Over time, the Palestinians benefited, moving closer to demanding their own state, though any progress was distracted in the mid-1980s by “highly visible and egregious acts of terror” like the murder of an elderly, wheelchair-bound American Jew on the Achille Lauro cruise ship. The eruption of the first intifada in 1987, the following year’s disengagement by King Hussein (killing off the so-called “Jordanian option”) and the Palestinian declaration of independence all marked significant changes. Together they brought formal endorsement of the two-state solution and led finally to US dialogue with the PLO. By the end of the 1980s “the notion that a state of Palestine could exist side by side with a state of Israel, near heresy in the 1970s, had emerged as the preferred Palestinian position.”

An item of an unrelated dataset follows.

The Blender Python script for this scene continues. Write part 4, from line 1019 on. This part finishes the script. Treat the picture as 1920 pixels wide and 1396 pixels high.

Yet the post-1991 Madrid talks between Israel and the Palestinians were overshadowed by the persistent autonomy model. “Interim self-government arrangements” did not include Israeli surrender of the occupied territories while the situation on the ground continued to deteriorate. In 1993 the secret Oslo channel looked more hopeful: advances included the PLO’s recognition of Israel and Israeli recognition of the PLO as well as the transfer of territory in Gaza and Jericho to its direct control – a symbolic though very partial “return.” But that produced only an interim, five-year agreement with the ever-thorny “final status” issues indefinitely deferred. The Oslo II agreement in 1995 provided “the vestiges of statehood without actual content,” which is more or less where things still stand. In recent years Israel leaders have spoken of agreeing to “a state minus” and “autonomy on steroids” for the Palestinians. The echoes of Begin’s legacy could not be clearer. Anziska has written a thoughtful and rigorous work which creatively adjusts the conventional periodization of the history of the conflict. It will benefit anyone trying to follow the path to today’s bleak impasse.